====== Extracted material ======

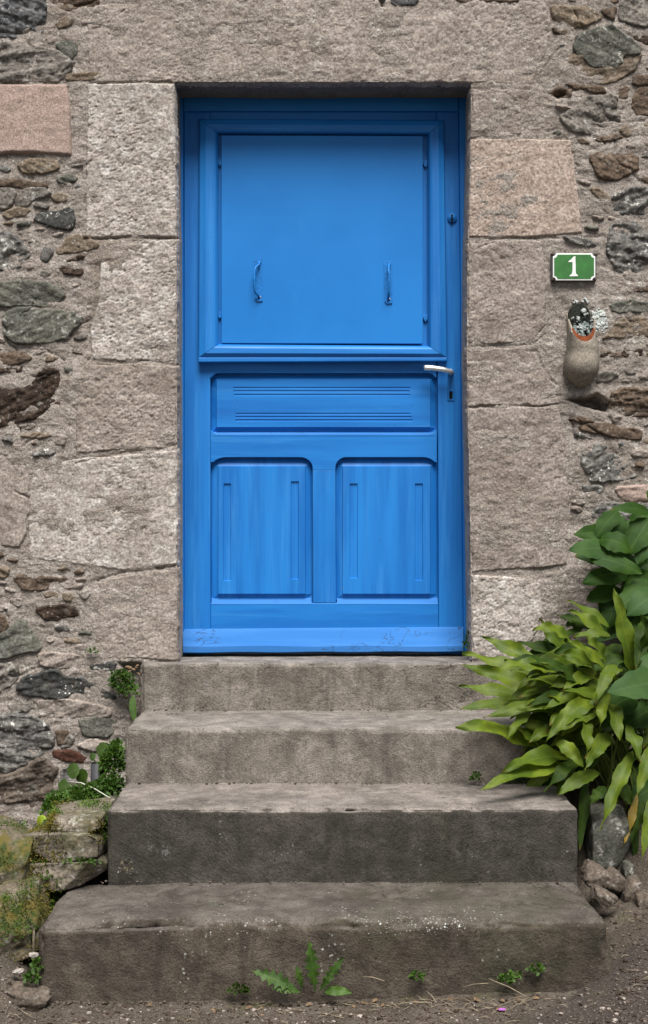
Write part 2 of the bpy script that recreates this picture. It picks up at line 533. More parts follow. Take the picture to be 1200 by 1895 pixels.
M['lichen_flake'] = flat_mat('white_lichen_flake', (0.42, 0.45, 0.43), 0.9, 0, 0.25, 190, 0.5, 0.1)
M['lichen_mid'] = flat_mat('pale_grey_lichen', (0.24, 0.235, 0.215), 0.9, 0, 0.4, 190, 0.5, 0.1)
M['lichen_grey'] = flat_mat('grey_lichen_flake', (0.2, 0.235, 0.225), 0.9, 0, 0.45, 190, 0.5, 0.1)
M['straw'] = flat_mat('dry_straw', (0.25, 0.205, 0.145), 0.85, 0, 0.35, 35, 0.2, 0.15)
M['deadleaf'] = flat_mat('dead_leaf', (0.15, 0.1, 0.06), 0.85, 0, 0.45, 45, 0.3, 0.15)
M['petal'] = flat_mat('purple_petal', (0.3, 0.1, 0.34), 0.7, 0, 0.2, 70, 0.1, 0.2)
M['wood'] = flat_mat('grey_wood_lath', (0.12, 0.098, 0.07), 0.85, 0, 0.3, 60, 0.3, 0.15)


def leaf_mat(name, top, dark, back, rib, rough=0.42, trans=0.22, blotch=0.5, spec=0.4):
    g = G(name)
    uv = g.nt.nodes.new('ShaderNodeUVMap').outputs[0]
    sep = g.n('ShaderNodeSeparateXYZ', {0: uv})
    u = g.math('ABSOLUTE', g.math('SUBTRACT', sep.outputs[0], 0.5))
    oi = g.nt.nodes.new('ShaderNodeObjectInfo').outputs['Random']
    n = g.noise(18, 5, 0.6)
    c = g.mix(g.ramp(n, 0.35, 0.68), dark, top)
    c = g.mix(g.math('MULTIPLY', oi, blotch), c, dark)
    # side veins
    wv = g.n('ShaderNodeTexWave', {'Vector': g.n('ShaderNodeMapping', {'Vector': uv, 'Rotation': (0, 0, 0.6), 'Scale': (1.0, 1.6, 1.0)}).outputs[0], 'Scale': 7.0, 'Distortion': 1.0}, wave_type='BANDS', bands_direction='Y').outputs['Fac']
    c = g.mix(g.math('MULTIPLY', g.ramp(wv, 0.75, 1.0), 0.14), c, rib)
    c = g.mix(g.math('MULTIPLY', g.ramp(u, 0.010, 0.045, True), 0.38), c, rib)
    geo = g.nt.nodes.new('ShaderNodeNewGeometry')
    c = g.mix(geo.outputs['Backfacing'], c, back)
    sc = g.ramp(g.noise(55, 5, 0.75), 0.63, 0.70)
    c = g.mix(g.math('MULTIPLY', sc, 0.55), c, (0.10, 0.07, 0.02))
    tipn = g.math('MULTIPLY', g.ramp(sep.outputs[1], 0.90, 1.0), g.ramp(oi, 0.45, 0.7))
    c = g.mix(g.math('MULTIPLY', tipn, 0.75), c, (0.15, 0.09, 0.025))
    h = g.math('ADD', g.math('MULTIPLY', wv, 0.6), g.noise(90, 3))
    p = g.pbr(c, rough, g.bump(h, 0.25, 0.002), spec)
    t = g.n('ShaderNodeBsdfTranslucent', {'Color': g.mix(1.0, c, (1.25, 1.35, 0.6), 'MULTIPLY')}).outputs[0]
    m = g.n('ShaderNodeMixShader', {0: trans, 1: p, 2: t}).outputs[0]
    return g.done(m)


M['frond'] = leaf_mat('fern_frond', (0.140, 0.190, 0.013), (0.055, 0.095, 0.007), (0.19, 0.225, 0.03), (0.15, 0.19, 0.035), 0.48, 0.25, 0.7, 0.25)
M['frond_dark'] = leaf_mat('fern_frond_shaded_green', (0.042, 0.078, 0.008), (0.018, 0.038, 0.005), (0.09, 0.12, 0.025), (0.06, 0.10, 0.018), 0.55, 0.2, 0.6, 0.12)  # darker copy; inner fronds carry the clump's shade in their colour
M['frond_yellow'] = leaf_mat('withered_frond', (0.36, 0.24, 0.025), (0.2, 0.15, 0.02), (0.3, 0.2, 0.03), (0.35, 0.25, 0.06), 0.5, 0.25, 0.3)
M['broad'] = leaf_mat('broad_leaf', (0.042, 0.094, 0.012), (0.018, 0.05, 0.007), (0.09, 0.15, 0.045), (0.075, 0.135, 0.03), 0.55, 0.2, 0.6, 0.13)
M['broad_grey'] = leaf_mat('broad_leaf_bluish', (0.046, 0.095, 0.024), (0.03, 0.07, 0.018), (0.09, 0.14, 0.06), (0.075, 0.13, 0.05), 0.55, 0.18, 0.4, 0.15)
M['herb'] = leaf_mat('small_herb_leaf', (0.068, 0.14, 0.014), (0.028, 0.07, 0.008), (0.1, 0.18, 0.04), (0.12, 0.2, 0.05), 0.5, 0.25, 0.3)
M['round'] = leaf_mat('round_leaf', (0.07, 0.125, 0.022), (0.045, 0.09, 0.016), (0.11, 0.17, 0.06), (0.14, 0.2, 0.08), 0.5, 0.25, 0.3)
M['lime'] = leaf_mat('lime_leaf', (0.42, 0.52, 0.03), (0.3, 0.42, 0.03), (0.42, 0.5, 0.05), (0.45, 0.5, 0.1), 0.5, 0.25, 0.2)


def moss_mat(name, a, b):
    g = G(name)
    n = g.noise(60, 6, 0.7)
    c = g.mix(g.ramp(n, 0.35, 0.65), a, b)
    c = g.mix(g.ramp(g.noise(12, 4), 0.45, 0.7), c, tuple(x * 1.35 for x in b))
    return g.done(g.pbr(c, 0.9, g.bump(g.noise(260, 4, 0.7), 0.8, 0.006), 0.1))


M['moss'] = moss_mat('green_moss', (0.02, 0.05, 0.008), (0.075, 0.14, 0.018))
M['moss_gold'] = moss_mat('golden_moss', (0.05, 0.055, 0.010), (0.14, 0.115, 0.025))


def ground_mat():
    g = G('dirt_and_asphalt')
    n = g.noise(6, 7, 0.65, 0.3)
    c = g.mix(g.ramp(n, 0.35, 0.65), (0.066, 0.055, 0.044), (0.108, 0.092, 0.076))
    gr = g.noise(190, 4, 0.7)
    c = g.mix(1.0, c, g.mix(g.ramp(gr, 0.3, 0.7), (0.5, 0.5, 0.5), (1.45, 1.42, 1.38)), 'MULTIPLY')
    sep = g.n('ShaderNodeSeparateXYZ', {0: g.co})
    # worn brown asphalt on the right and further out from the house
    edge = g.math('ADD', g.math('MULTIPLY', sep.outputs[0], 1.6), g.math('MULTIPLY', sep.outputs[1], -2.2))
    edge = g.math('ADD', edge, g.math('MULTIPLY', g.noise(14, 5), 0.35))
    asp = g.ramp(edge, 3.52, 3.66)
    ac = g.mix(g.ramp(g.noise(260, 3, 0.6), 0.4, 0.7), (0.045, 0.036, 0.031), (0.08, 0.068, 0.06))
    c = g.mix(asp, c, ac)
    pe = g.n('ShaderNodeTexVoronoi', {'Vector': g.co, 'Scale': 95.0}).outputs['Distance']
    c = g.mix(g.math('MULTIPLY', g.ramp(pe, 0.16, 0.3, True), 0.35), c, (0.2, 0.18, 0.16))
    ms = g.math('MULTIPLY', g.ramp(g.noise(8, 5, 0.6), 0.56, 0.68), 0.5)
    c = g.mix(ms, c, (0.07, 0.075, 0.025))
    h = g.math('ADD', g.noise(130, 5, 0.7), g.math('MULTIPLY', g.noise(35, 4), 1.0))
    return g.done(g.pbr(c, 0.92, g.bump(h, 0.8, 0.008), 0.15))


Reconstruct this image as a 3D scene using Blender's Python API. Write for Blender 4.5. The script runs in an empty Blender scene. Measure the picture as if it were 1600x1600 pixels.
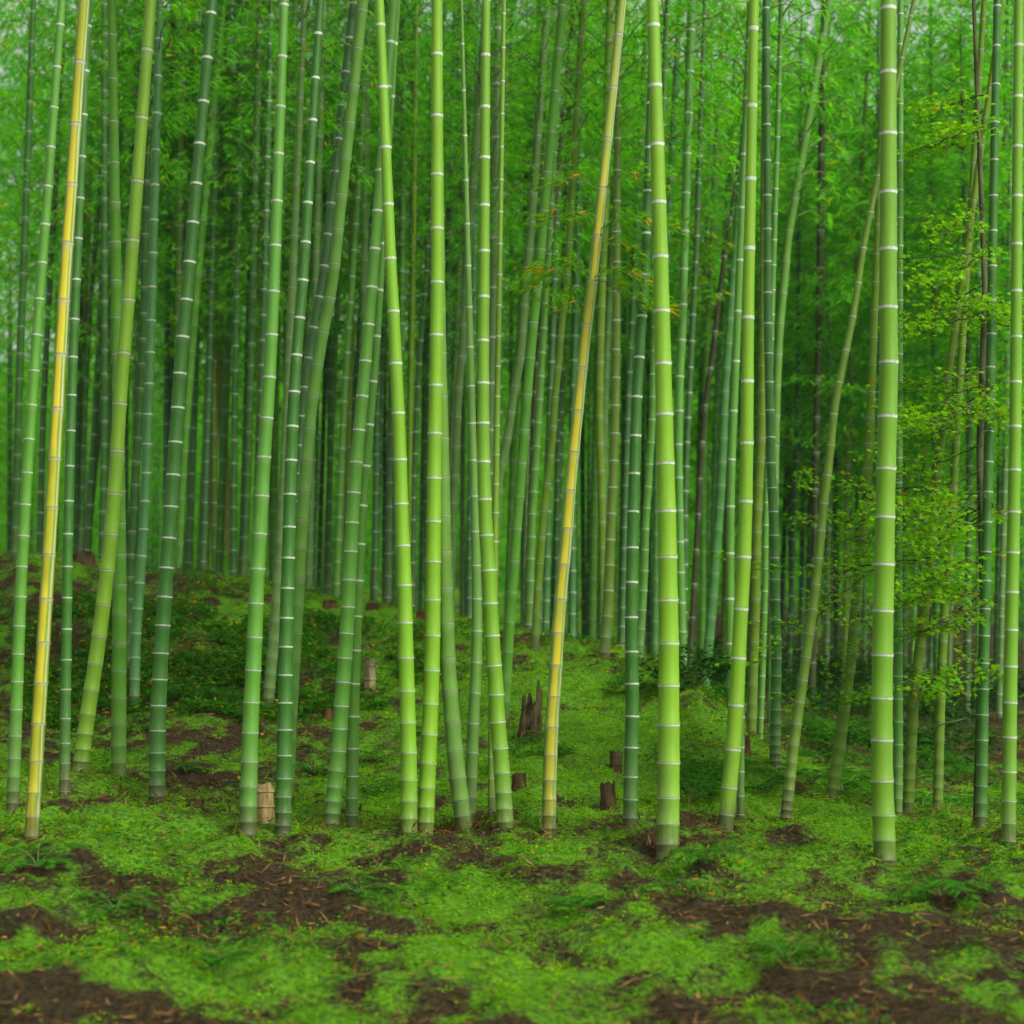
import bpy, math, random
import numpy as np
from mathutils import Vector, Matrix
random.seed(7); rng = np.random.default_rng(7)
SC = bpy.context.scene
COL = SC.collection
F = 2722.0; TH = math.atan(400/F); ST, CT = math.sin(TH), math.cos(TH)

# ------------------------------------------------------------------ helpers
def unproj(x, y, Y):
    a = (x-800)/F; b = (800-y)/F
    d = (a, CT-b*ST, ST+b*CT); k = Y/d[1]
    return np.array((d[0]*k, Y, d[2]*k))
def zimg(Y, y):
    t = (800-y)/F
    return Y*(t*CT+ST)/(CT-t*ST)
def hash2(i, j, s):
    h = (i.astype(np.int64)*374761393 + j.astype(np.int64)*668265263 + s*1442695041) & 0xffffffff
    h = ((h ^ (h >> 13))*1274126177) & 0xffffffff
    return ((h ^ (h >> 16)) & 0xffff)/65535.0
def vnoise(x, y, s=0):
    i = np.floor(x); j = np.floor(y); fx = x-i; fy = y-j
    fx = fx*fx*(3-2*fx); fy = fy*fy*(3-2*fy)
    a = hash2(i, j, s); b = hash2(i+1, j, s); c = hash2(i, j+1, s); d = hash2(i+1, j+1, s)
    return (a*(1-fx)+b*fx)*(1-fy)+(c*(1-fx)+d*fx)*fy
def fbm(x, y, s=0, o=4):
    t = 0; a = .5
    for k in range(o):
        t = t+a*vnoise(x*2**k+17.3*k, y*2**k-9.1*k, s+k); a *= .5
    return t/(1-.5**o)

def mesh(name, v, f, mat=None, smooth=False):
    m = bpy.data.meshes.new(name)
    m.from_pydata(v if isinstance(v, list) else v.tolist(), [], f if isinstance(f, list) else f.tolist())
    if mat: m.materials.append(mat)
    if smooth: m.polygons.foreach_set('use_smooth', [True]*len(m.polygons))
    m.update(); return m
def fast_mesh(name, v, quads, mat=None, smooth=False):
    m = bpy.data.meshes.new(name); n = len(quads); k = quads.shape[1]
    m.vertices.add(len(v)); m.vertices.foreach_set('co', v.astype(np.float32).ravel())
    m.loops.add(n*k); m.loops.foreach_set('vertex_index', quads.astype(np.int32).ravel())
    m.polygons.add(n); m.polygons.foreach_set('loop_start', np.arange(n, dtype=np.int32)*k)
    m.polygons.foreach_set('loop_total', np.full(n, k, dtype=np.int32))
    if smooth: m.polygons.foreach_set('use_smooth', np.ones(n, dtype=bool))
    m.update(calc_edges=True); m.validate()
    if mat: m.materials.append(mat)
    return m
def link(name, data, parent=None, loc=None):
    o = bpy.data.objects.new(name, data); COL.objects.link(o)
    if parent: o.parent = parent
    if loc is not None: o.location = loc
    return o
def tag(o, label=None, cat=None, group=None, kind=None):
    if label: o['label'] = label
    if cat: o['category'] = cat
    if group: o['group'] = group
    if kind: o['kind'] = kind
    return o
def thing(name, label, cat, loc, group=None):
    o = link(name, None, None, loc); o.empty_display_size = .1
    return tag(o, label, cat, group)
def fattr(m, name, vals, dom='POINT'):
    a = m.attributes.new(name, 'FLOAT', dom); a.data.foreach_set('value', np.asarray(vals, dtype=np.float32))

# ------------------------------------------------------------------ materials
class NT:
    def __init__(s, name):
        s.m = bpy.data.materials.new(name); s.m.use_nodes = True
        s.t = s.m.node_tree; s.t.nodes.clear()
        s.out = s.t.nodes.new('ShaderNodeOutputMaterial')
    def n(s, typ, ins=None, **kw):
        nd = s.t.nodes.new(typ)
        for k, v in kw.items(): setattr(nd, k, v)
        for k, v in (ins or {}).items():
            if isinstance(v, bpy.types.NodeSocket): s.t.links.new(v, nd.inputs[k])
            else: nd.inputs[k].default_value = v
        return nd
    def math(s, op, a, b=0.0, c=0.0, clamp=False):
        return s.n('ShaderNodeMath', {0: a, 1: b, 2: c}, operation=op, use_clamp=clamp).outputs[0]
    def ss(s, v, a, b):
        return s.n('ShaderNodeMapRange', {0: v, 1: a, 2: b, 3: 0.0, 4: 1.0}, interpolation_type='SMOOTHSTEP').outputs[0]
    def mix(s, f, a, b, mode='MIX'):
        nd = s.n('ShaderNodeMix', data_type='RGBA', blend_type=mode)
        for k, v in ((0, f), (6, a), (7, b)):
            if isinstance(v, bpy.types.NodeSocket): s.t.links.new(v, nd.inputs[k])
            else: nd.inputs[k].default_value = v
        return nd.outputs[2]
    def noise(s, vec, scale, detail=3.0, rough=.55):
        return s.n('ShaderNodeTexNoise', {'Vector': vec, 'Scale': scale, 'Detail': detail, 'Roughness': rough}).outputs[0]
    def scale(s, vec, sc):
        return s.n('ShaderNodeMapping', {'Vector': vec, 'Scale': sc}).outputs[0]
    def fin(s, sh): s.t.links.new(sh, s.out.inputs[0]); return s.m
def c4(c): return (*c, 1.0)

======

_Task directions_
Determine how many lines of the listing above include the word "scene", and report that number only.

_Worked solution_
2